We can also fetter information by making it costly or adding hurdles of payments to obtain the information transaction we want. Sometimes fettering information with a cost improves the end-user experience--free movies can be overcrowded, free information can be rough and poorly edited, free can cause quality lapses because you get what you pay for. Therefore, some users prefer to pay to get the assurance of a better information experience and to remove the risk of additional processing fetters.
So, in what other ways is information unfettered?

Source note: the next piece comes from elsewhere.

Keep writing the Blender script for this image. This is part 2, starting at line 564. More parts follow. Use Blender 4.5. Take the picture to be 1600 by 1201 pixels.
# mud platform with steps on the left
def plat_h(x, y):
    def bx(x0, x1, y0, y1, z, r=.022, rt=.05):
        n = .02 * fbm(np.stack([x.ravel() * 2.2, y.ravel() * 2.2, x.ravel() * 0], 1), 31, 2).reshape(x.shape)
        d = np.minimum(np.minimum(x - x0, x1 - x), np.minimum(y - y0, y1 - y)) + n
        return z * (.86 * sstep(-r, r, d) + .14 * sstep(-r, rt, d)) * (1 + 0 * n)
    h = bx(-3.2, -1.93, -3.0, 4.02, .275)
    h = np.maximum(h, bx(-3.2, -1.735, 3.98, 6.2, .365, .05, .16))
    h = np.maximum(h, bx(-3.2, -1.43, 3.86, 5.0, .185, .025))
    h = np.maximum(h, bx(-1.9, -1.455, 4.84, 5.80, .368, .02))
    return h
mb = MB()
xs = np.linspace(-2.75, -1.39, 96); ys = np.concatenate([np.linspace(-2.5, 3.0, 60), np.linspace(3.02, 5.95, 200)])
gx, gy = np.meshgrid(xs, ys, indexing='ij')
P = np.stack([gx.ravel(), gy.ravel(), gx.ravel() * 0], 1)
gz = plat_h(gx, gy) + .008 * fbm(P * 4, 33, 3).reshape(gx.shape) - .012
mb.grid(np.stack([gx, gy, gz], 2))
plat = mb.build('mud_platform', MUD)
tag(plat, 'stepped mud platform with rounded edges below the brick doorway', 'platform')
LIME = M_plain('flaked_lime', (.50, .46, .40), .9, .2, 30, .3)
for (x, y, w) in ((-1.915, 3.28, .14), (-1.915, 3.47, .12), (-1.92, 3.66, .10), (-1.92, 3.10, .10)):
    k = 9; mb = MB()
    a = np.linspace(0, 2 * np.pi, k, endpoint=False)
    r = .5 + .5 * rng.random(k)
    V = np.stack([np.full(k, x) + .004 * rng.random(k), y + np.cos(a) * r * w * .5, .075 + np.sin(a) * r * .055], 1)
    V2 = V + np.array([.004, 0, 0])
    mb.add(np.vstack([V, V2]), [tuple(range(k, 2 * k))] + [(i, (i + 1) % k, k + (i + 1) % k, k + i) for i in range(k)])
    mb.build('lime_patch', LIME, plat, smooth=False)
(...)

Libraries unfetter information--make it flow freely--by:
Good information design -- Increasing simplicity and assuring use of good interface principles makes the acquisition of information more satisfying. If we don't simplify it, it can be pretty rough. We can all name information systems that were abusive--some of the first generation Boolean online systems were far too complex to teach to typical end-users.
Making it easier to find -- Users hate to search like us; they just want to find. By using simple tools like federated search and adopting appropriate standards like Z39.50 we make life for users much easier. Federated search removes the barrier to not knowing where to search in the first place. And, especially by adopting tools like link resolvers that employ the OpenURL standard, we make exploring the information ocean seamless when content is identified and full text links become simple and seamless.
Pruning information -- Our collection development and content identification skills are non-pareil. Our adherence to selecting high-quality information to meet our users' real needs and to avoid duplication, false paths, and false drops generates real value. Just searching the groups of content that match the domain I am searching is very powerful.